--- Start of Data ---

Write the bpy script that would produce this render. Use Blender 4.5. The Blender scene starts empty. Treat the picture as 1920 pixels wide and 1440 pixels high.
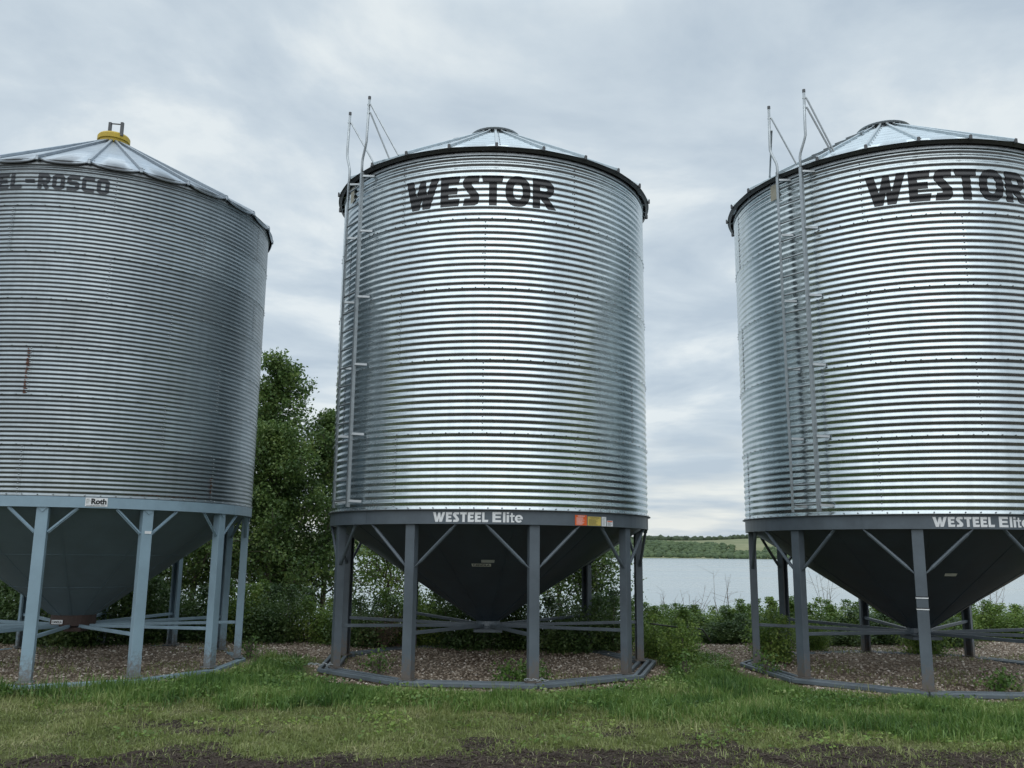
import bpy, bmesh, math, random
import numpy as np
from mathutils import Vector, Matrix
R_ = math.radians
random.seed(7)
rng = np.random.default_rng(11)
scene = bpy.context.scene
COL = scene.collection

# ------------------------------------------------------------------ camera
cam_d = bpy.data.cameras.new('camera'); cam = bpy.data.objects.new('camera', cam_d); COL.objects.link(cam)
scene.camera = cam
cam_d.sensor_fit = 'HORIZONTAL'; cam_d.sensor_width = 36.0; cam_d.lens = 36.0*1673.7/1920
cam_d.clip_start = 0.1; cam_d.clip_end = 6000
cam.matrix_world = (Matrix.Translation((0, 0, 1.871)) @ Matrix.Rotation(R_(90+10.69), 4, 'X') @ Matrix.Rotation(R_(0.575), 4, 'Z'))

# ------------------------------------------------------------------ world, sun, exposure
SUN_EL, SUN_AZ = 46.0, -10.0        # sun behind the camera, a little to its left
w = bpy.data.worlds.new('World'); scene.world = w; w.use_nodes = True
nt = w.node_tree; nt.nodes.clear()
def N(tree, typ, **kw):
    n = tree.nodes.new(typ)
    for k, v in kw.items():
        if k.startswith('i_'):
            key = k[2:]; key = int(key) if key.isdigit() else key.replace('_', ' ')
            n.inputs[key].default_value = v
        else: setattr(n, k, v)
    return n
L = nt.links.new
out = N(nt, 'ShaderNodeOutputWorld'); bg = N(nt, 'ShaderNodeBackground'); L(bg.outputs[0], out.inputs[0])
sky = N(nt, 'ShaderNodeTexSky'); sky.sky_type = 'NISHITA'; sky.sun_disc = False
sky.sun_elevation = R_(SUN_EL); sky.sun_rotation = R_(180+SUN_AZ); sky.altitude = 500; sky.dust_density = 2
geo = N(nt, 'ShaderNodeTexCoord'); sep = N(nt, 'ShaderNodeSeparateXYZ'); L(geo.outputs['Generated'], sep.inputs[0])
zc = N(nt, 'ShaderNodeMath', operation='MAXIMUM'); L(sep.outputs[2], zc.inputs[0]); zc.inputs[1].default_value = 0.0
zo = N(nt, 'ShaderNodeMath', operation='ADD'); L(zc.outputs[0], zo.inputs[0]); zo.inputs[1].default_value = 0.10
dx = N(nt, 'ShaderNodeMath', operation='DIVIDE'); L(sep.outputs[0], dx.inputs[0]); L(zo.outputs[0], dx.inputs[1])
dy = N(nt, 'ShaderNodeMath', operation='DIVIDE'); L(sep.outputs[1], dy.inputs[0]); L(zo.outputs[0], dy.inputs[1])
cv = N(nt, 'ShaderNodeCombineXYZ'); L(dx.outputs[0], cv.inputs[0]); L(dy.outputs[0], cv.inputs[1])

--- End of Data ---

Instructions for the task:
Print the complete listing exactly as it stands, without its pictures.

Complete response:
Write the bpy script that would produce this render. Use Blender 4.5. The Blender scene starts empty. Treat the picture as 1920 pixels wide and 1440 pixels high.
import bpy, bmesh, math, random
import numpy as np
from mathutils import Vector, Matrix
R_ = math.radians
random.seed(7)
rng = np.random.default_rng(11)
scene = bpy.context.scene
COL = scene.collection

# ------------------------------------------------------------------ camera
cam_d = bpy.data.cameras.new('camera'); cam = bpy.data.objects.new('camera', cam_d); COL.objects.link(cam)
scene.camera = cam
cam_d.sensor_fit = 'HORIZONTAL'; cam_d.sensor_width = 36.0; cam_d.lens = 36.0*1673.7/1920
cam_d.clip_start = 0.1; cam_d.clip_end = 6000
cam.matrix_world = (Matrix.Translation((0, 0, 1.871)) @ Matrix.Rotation(R_(90+10.69), 4, 'X') @ Matrix.Rotation(R_(0.575), 4, 'Z'))

# ------------------------------------------------------------------ world, sun, exposure
SUN_EL, SUN_AZ = 46.0, -10.0        # sun behind the camera, a little to its left
w = bpy.data.worlds.new('World'); scene.world = w; w.use_nodes = True
nt = w.node_tree; nt.nodes.clear()
def N(tree, typ, **kw):
    n = tree.nodes.new(typ)
    for k, v in kw.items():
        if k.startswith('i_'):
            key = k[2:]; key = int(key) if key.isdigit() else key.replace('_', ' ')
            n.inputs[key].default_value = v
        else: setattr(n, k, v)
    return n
L = nt.links.new
out = N(nt, 'ShaderNodeOutputWorld'); bg = N(nt, 'ShaderNodeBackground'); L(bg.outputs[0], out.inputs[0])
sky = N(nt, 'ShaderNodeTexSky'); sky.sky_type = 'NISHITA'; sky.sun_disc = False
sky.sun_elevation = R_(SUN_EL); sky.sun_rotation = R_(180+SUN_AZ); sky.altitude = 500; sky.dust_density = 2
geo = N(nt, 'ShaderNodeTexCoord'); sep = N(nt, 'ShaderNodeSeparateXYZ'); L(geo.outputs['Generated'], sep.inputs[0])
zc = N(nt, 'ShaderNodeMath', operation='MAXIMUM'); L(sep.outputs[2], zc.inputs[0]); zc.inputs[1].default_value = 0.0
zo = N(nt, 'ShaderNodeMath', operation='ADD'); L(zc.outputs[0], zo.inputs[0]); zo.inputs[1].default_value = 0.10
dx = N(nt, 'ShaderNodeMath', operation='DIVIDE'); L(sep.outputs[0], dx.inputs[0]); L(zo.outputs[0], dx.inputs[1])
dy = N(nt, 'ShaderNodeMath', operation='DIVIDE'); L(sep.outputs[1], dy.inputs[0]); L(zo.outputs[0], dy.inputs[1])
cv = N(nt, 'ShaderNodeCombineXYZ'); L(dx.outputs[0], cv.inputs[0]); L(dy.outputs[0], cv.inputs[1])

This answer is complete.